On Demand Room System
Problem: You have an ASCII/ANSI based MOO that represents many rooms graphically, often. Storing an object for each room consumes database space. Database space is loaded into RAM at a cost of approx. (object's size in bytes) * 2. On Wayfar, with 9 planets at 100x100, this would be nearly 10,000 objects per planet, almost 100,000 objects just to store blank space.
Solution: Only store the rooms that players or other objects are using. Procedurally generate other rooms as required. The savings are huge! This is a rough guide to implementing such a system in MOO. There will be a lot of variation based on your specific gameworld.
Step 1: Track spawned rooms and delete unused space.
On Wayfar, an object named $ods (on demand spawn) is used to track the status of spawned rooms. The active rooms are stored in a hash property called spawned_rooms.
Each room must have a unique identifier for easy tracking. I did this by creating a verb to concatenate a string together from the room's planet/location, and x, y, z co-ordinates. Example:
$ods:key_string(OBJ room)
room = args[1];
key = tostr(room.location, "-", room.x, "-", room.y,"-", room.z);
return key;
This would return a string along these lines: #4444-1-3--1 for a room located in object #4444 at 1, 3, -1. This key will let you refer to the active rooms in $ods.spawned_rooms easily.
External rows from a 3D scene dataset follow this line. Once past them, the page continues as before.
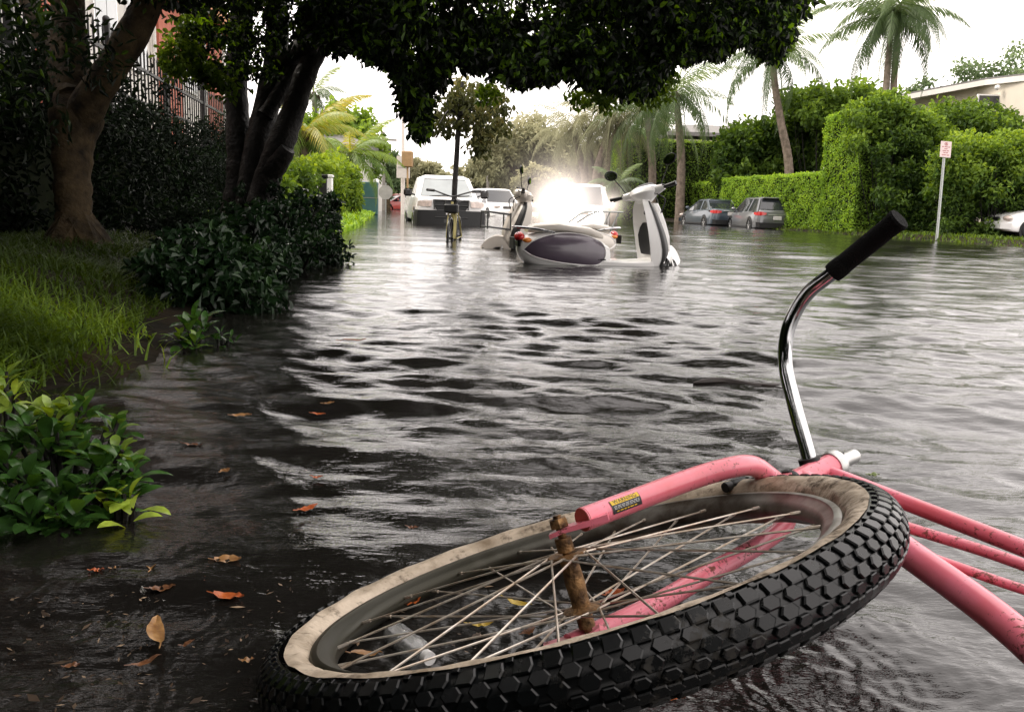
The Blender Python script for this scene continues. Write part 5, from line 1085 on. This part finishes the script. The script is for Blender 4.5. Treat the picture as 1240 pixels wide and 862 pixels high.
# ------------------------------------------------------------------ palms
def frond(length, droop, seed, nl=46, ll=.55, hang=.7, wl=.034):
    """arching rachis along +x with hanging leaflets; returns triangles"""
    r = np.random.default_rng(seed); u = np.linspace(0, 1, nl); x = length * (u - .18 * droop * u ** 3); z = length * (.28 * u * (1 - droop * .2) - .62 * droop * u ** 2.2)
    pts = np.stack([x, np.zeros(nl), z], 1); vs, fs = [], []; k = 0
    w_ = .035 * (1 - u) + .006
    for i in range(nl - 1):
        vs += [pts[i] + [0, w_[i], 0], pts[i] - [0, w_[i], 0], pts[i + 1] - [0, w_[i + 1], 0], pts[i + 1] + [0, w_[i + 1], 0]]; fs += [(k, k + 1, k + 2), (k, k + 2, k + 3)]; k += 4
    for i in range(3, nl):
        t = unit(pts[min(i + 1, nl - 1)] - pts[i - 1]); l = ll * (math.sin(PI * min(1, .22 + u[i] * .80)) ** .7) * r.uniform(.8, 1.1)
        for s_ in (1, -1):
            d = unit(t * .55 + V(0, s_ * (1 - hang * .45), 0) + V(0, 0, -hang * r.uniform(.6, 1.1))); d2 = unit(d + V(0, 0, -.7 * hang)); a = pts[i]; m_ = a + d * l * .5; e = m_ + d2 * l * .5; q = unit(np.cross(d, V(0, 0, 1)) + 1e-6) * wl; q2 = unit(t) * wl
            vs += [a - q2 * .5, a + q2 * .5, m_ + q2 * .7, m_ - q2 * .7, e]; fs += [(k, k + 1, k + 2), (k, k + 2, k + 3), (k + 3, k + 2, k + 4)]; k += 5
    return np.array(vs), np.array(fs)
def palm(name, label, trunks, d, nf, flen, m, seed, group=None, bark='palm_bark', r0=.16, nl=46, ll=.55, hang=.75, crown_px=None, tone=0.0, fan=None, cat='palm tree'):
    """trunks: lists of measured points along each stem, foot first"""
    base = at(*trunks[0][0], d); base[2] = 0; t = thing(name, label, cat, base, group=group); r = np.random.default_rng(seed); b = MB(); tops = []
    for tr in trunks:
        pts = [at(px, py, d) - base for px, py in tr]; pts[0][2] = -.2; pp = smooth_path(pts, 10); n = len(pp); rad = [r0 * (1.25 - .55 * i / n) * (1 + .05 * (i % 2)) for i in range(n)]; b.tube(pp, rad, 9); tops.append(pp[-1])
    b.build('trunk', MT[bark], t); V_, F_, T_ = [], [], []; k = 0
    for tp in tops:
        for i in range(nf):
            q = i / nf; az = i * 2.39996 + r.uniform(-.2, .2); el = math.radians(62 - 95 * q + r.uniform(-8, 8)); L = flen * r.uniform(.82, 1.1) * (1 - .1 * q); vs, fs = frond(L, .75 + .5 * q + r.uniform(-.1, .2), seed * 100 + i, nl, ll, hang)
            c, s_ = math.cos(el - .28), math.sin(el - .28); vs = np.stack([vs[:, 0] * c - vs[:, 2] * s_, vs[:, 1], vs[:, 0] * s_ + vs[:, 2] * c], 1)
            c, s_ = math.cos(az), math.sin(az); vs = np.stack([vs[:, 0] * c - vs[:, 1] * s_, vs[:, 0] * s_ + vs[:, 1] * c, vs[:, 2]], 1) + tp
            V_.append(vs); F_.append(fs + k); k += len(vs); T_.append(np.clip(.62 - .5 * q + r.normal(0, .10) + tone + r.normal(0, .06, len(fs)), 0, 1))
    tri_mesh('crown', np.concatenate(V_), np.concatenate(F_), m, t, np.concatenate(T_))
    for tp in tops:
        b = MB()
        for i in range(6): a = i * 1.05; b.ball(tp + V(math.cos(a) * .25, math.sin(a) * .25, -.28), (.13, .13, .16), None, 8, 6)
        b.build('coconut_cluster', MT['bark'], t)
    return t
PG = 'coconut palms around the street'
palm('palm_tree', 'twin-stemmed coconut palm rising above the tall hedge at right', [[(1070, 260), (1071, 190), (1073, 110), (1077, 60), (1080, 22)], [(1076, 260), (1078, 190), (1082, 110), (1085, 60), (1090, 6)]], 33, 16, 3.7, MT['palm'], 4, PG, r0=.13, ll=.8, hang=.9, nl=54)
palm('palm_tree', 'leaning single coconut palm behind the grey hatchback', [[(958, 262), (955, 200), (946, 150), (938, 100), (936, 62)]], 38, 20, 4.0, MT['palm'], 5, PG, r0=.17, ll=.8, hang=.9, nl=50)
palm('palm_tree', 'full coconut palm above the clipped green block hedge', [[(824, 250), (825, 200), (822, 150), (818, 112)]], 44, 24, 5.2, MT['palm'], 6, PG, r0=.2, ll=.9, hang=.9, nl=46)
palm('palm_tree', 'hazy palm with bare leaning stems behind the glare', [[(712, 250), (708, 215), (700, 180), (694, 155)], [(718, 250), (716, 215), (714, 180), (716, 150)]], 52, 18, 4.3, MT['far'], 7, PG, r0=.22, ll=.9, nl=40, tone=.05)
palm('palm_tree', 'hazy palm leaning right of the glare', [[(724, 250), (722, 215), (732, 175), (742, 140)], [(730, 250), (733, 220), (738, 180), (752, 148)]], 50, 18, 4.6, MT['far'], 8, PG, r0=.22, ll=.9, nl=40, tone=-.05)
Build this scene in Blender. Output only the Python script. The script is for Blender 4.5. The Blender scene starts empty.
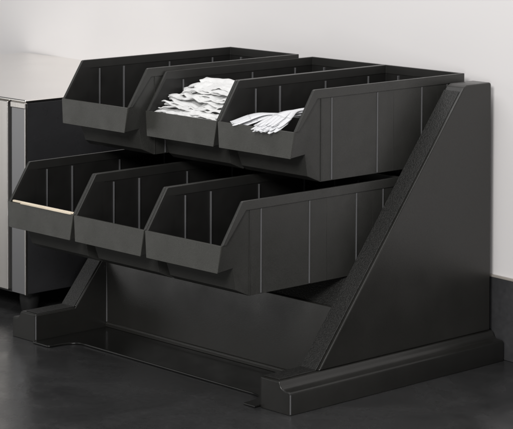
import bpy, bmesh, math, random
from mathutils import Vector, Matrix, noise

random.seed(7)
scene = bpy.context.scene
COL = scene.collection

# ------------------------------------------------------------------ helpers
def link(o, parent=None):
    COL.objects.link(o)
    if parent is not None:
        o.parent = parent
    return o

def tag(o, label=None, cat=None, group=None, kind=None):
    if label: o['label'] = label
    if cat: o['category'] = cat
    if group: o['group'] = group
    if kind: o['kind'] = kind
    return o

def empty(name, loc=(0, 0, 0), rz=0.0):
    o = bpy.data.objects.new(name, None)
    o.empty_display_size = 0.02
    o.location = loc
    o.rotation_euler = (0, 0, rz)
    return link(o)

def mesh_obj(name, verts, faces, mat, parent=None, smooth=35, bevel=0.0, seg=2, solid=0.0, offset=-1):
    me = bpy.data.meshes.new(name)
    me.from_pydata([tuple(v) for v in verts], [], faces)
    bm = bmesh.new(); bm.from_mesh(me)
    bmesh.ops.remove_doubles(bm, verts=bm.verts, dist=1e-6)
    if not solid:
        bmesh.ops.recalc_face_normals(bm, faces=bm.faces)
    bm.to_mesh(me); bm.free()
    if smooth:
        me.polygons.foreach_set('use_smooth', [True] * len(me.polygons))
        me.set_sharp_from_angle(angle=math.radians(smooth))
    me.materials.append(mat)
    o = link(bpy.data.objects.new(name, me), parent)
    if solid:
        m = o.modifiers.new('solid', 'SOLIDIFY'); m.thickness = solid; m.offset = offset
        m.use_even_offset = True
    if bevel:
        m = o.modifiers.new('bevel', 'BEVEL'); m.width = bevel; m.segments = seg
        m.limit_method = 'ANGLE'; m.angle_limit = math.radians(28)
        m.harden_normals = bool(smooth)
    return o

def box_vf(x0, x1, y0, y1, z0, z1, V, F):
    n = len(V)
    V += [(x0, y0, z0), (x1, y0, z0), (x1, y1, z0), (x0, y1, z0), (x0, y0, z1), (x1, y0, z1), (x1, y1, z1), (x0, y1, z1)]
    F += [tuple(n + i for i in f) for f in ((0, 3, 2, 1), (4, 5, 6, 7), (0, 1, 5, 4), (1, 2, 6, 5), (2, 3, 7, 6), (3, 0, 4, 7))]

def hexa(pts, V, F):
    n = len(V); V += pts
    F += [tuple(n + i for i in f) for f in ((0, 3, 2, 1), (4, 5, 6, 7), (0, 1, 5, 4), (1, 2, 6, 5), (2, 3, 7, 6), (3, 0, 4, 7))]

def prism(poly, a, b, axis):
    """closed polygon extruded along an axis: axis 'x' -> poly is (y,z); 'y' -> (x,z); 'z' -> (x,y)"""
    def mk(p, k):
        return {'x': (k, p[0], p[1]), 'y': (p[0], k, p[1]), 'z': (p[0], p[1], k)}[axis]
    n = len(poly)
    V = [mk(p, a) for p in poly] + [mk(p, b) for p in poly]
    F = [tuple(range(n)), tuple(range(2 * n - 1, n - 1, -1))]
    F += [(i, (i + 1) % n, n + (i + 1) % n, n + i) for i in range(n)]
    return V, F

def arc(cx, cy, r, a0, a1, n=6):
    return [(cx + r * math.cos(math.radians(a0 + (a1 - a0) * i / n)), cy + r * math.sin(math.radians(a0 + (a1 - a0) * i / n))) for i in range(n + 1)]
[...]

Next we create a spawning verb for getting the rooms. This part varies heavily according to how your rooms are setup, and how they are generated. On Wayfar, we use a simple biome grid generated at planetary creation. We always know the terrain type for a given X, Y location on a planet, and from that we can generate the appropriate resources and creatures. This could be improved by proceduralizing all aspects of the room, so that even a despawned room would be re-created exactly from spawn to spawn. Rough example:
$ods:spawn_3d_room(OBJ location, INT x, INT y, INT z)
{planet, x, y, z} = args;
room_key = $ods:key_string(planet,x,y,z);
"if the room already exists, we can just return it";
if(room_key in keys($ods.spawned_rooms))
room = $ods.spawned_rooms[room_key];
if(gamevalid(room) && is_a(room,$room))
return room;
endif
endif
"otherwise, we should create a new room and return that";
room = $room:populate();
"on hellcore, that might be: room = $rpg:spawn($room)";
room:set_point(x, y, z);
room:moveto(planet);
$ods.spawned_rooms[room_key] = room;
Now we need to clean up unused rooms. Example:
$halfhourly:clean_ods
rooms = $ou:leaves_suspended($room);
for r in (rooms)
yield;
if(length(r.contents) < 1)
"you could also add, as we have on Wayfar, a timer check to keep rooms persistent for some period of time";
$rpg:junk(r);
endif
endfor
Important note: Once the elements above are implemented for your system, you still need to hook them into the actual movement actions for the player. I setup some vector based verbs to figure out the rooms I need to be spawning based on the direction the player is moving (on a planet a player can move in any cardinal direction).
This guide will hopefully be expanded as time goes on and I am able to write more examples.